Octopussy (1983) - Cancelled

 

Game Data
Released: Cancelled (Planned 'Summer 1983')
Publisher: Parker Bros
Developer: In-House

Platforms
Atari Video Computer System, Sears Super Video Arcade, Sears Video Arcade, Intellivision, Intellivision II, Tandyvision

Official Blurb
Based on the daring train sequence from the James Bond adventure, "Octopussy." Take the train ride of your life with Agent 007 in this fast-moving action video adventure.

A deadly knife-thrower and some trigger happy gunmen are on your heels as you battle across the top of a speeding train. Think fast - and act even faster - as you try to avoid their attacks without being knocked off the train. 1 or 2 players.

Left: One of the many full page advertisements that Parker Bros ran in comics and magazines to promote the game months ahead of its planned launch. The adverts contained made up quotes from fake sources.

In late 1982, videogame publisher Parker Bros was developing a game tie-in for the upcoming James Bond movie "Octopussy", to be released the following summer. Nobody had created a videogame alongside a 007 movie before. Unfortunately, it would be another two years before a different publisher succeeded, as Octopussy was ultimately deep-sixed.

"James Bond 007 as seen in Octopussy" was a single screen game based on the train sequence from the film, and would have seen players battle gunmen and knife throwers, leap between train carriages and collect Faberge 'gems'.

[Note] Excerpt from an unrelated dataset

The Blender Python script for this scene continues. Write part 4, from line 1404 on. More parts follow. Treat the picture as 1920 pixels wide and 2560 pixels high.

Despite spending thousands of dollars hyping the upcoming game in comic books and magazines with full page advertisements (complete with fake quotes), and showing the prototype at CES in Chicago and the Electronic Fun Expo in New York in early 1983, Parker Bros played the old bait and switch trick on expectant fans.


Above: Screenshots from the "Octopussy" prototype game.

For reasons which are unknown, the "Octopussy" game was shelved and replaced with another Bond game which was developed in parallel. The released "James Bond 007" was a terrible side-scrolling "Moon Patrol" rip-off with only the loosest connections to the Bond canon, and shoe-horned references to "Diamonds Are Forever", "The Spy Who Loved Me", "Moonraker" and "For Your Eyes Only." Only the planned cover art from the game would survive the switch.

Although no known copy of the "Octopussy" prototype exists anymore, there are sufficient witnesses who were present at the 1983 trade shows to confirm its existence, despite suspicions that the screenshots included in Atari publicity materials were actually from an Intellivision version.

Atari historians suspect that either Parker Bros were unable to complete the "Octopussy" game in time for the summer 1983 launch (perhaps as the game was actually being developed on the Intellivision system), or that marketers play-tested both games and selected the "Moon Patrol" knock-off as the superior title. It was common practice in in the early 1980s for marketers to select which games saw release.

The mysterious legacy of an "Octopussy" game would not end here, though. Almost ten years later, an unofficial and unlicensed game based on the film was released in Slovakia for the ZX Spectrum.

Above: Parker Bros catalogue from early 1983 promoting the "Octopussy" game.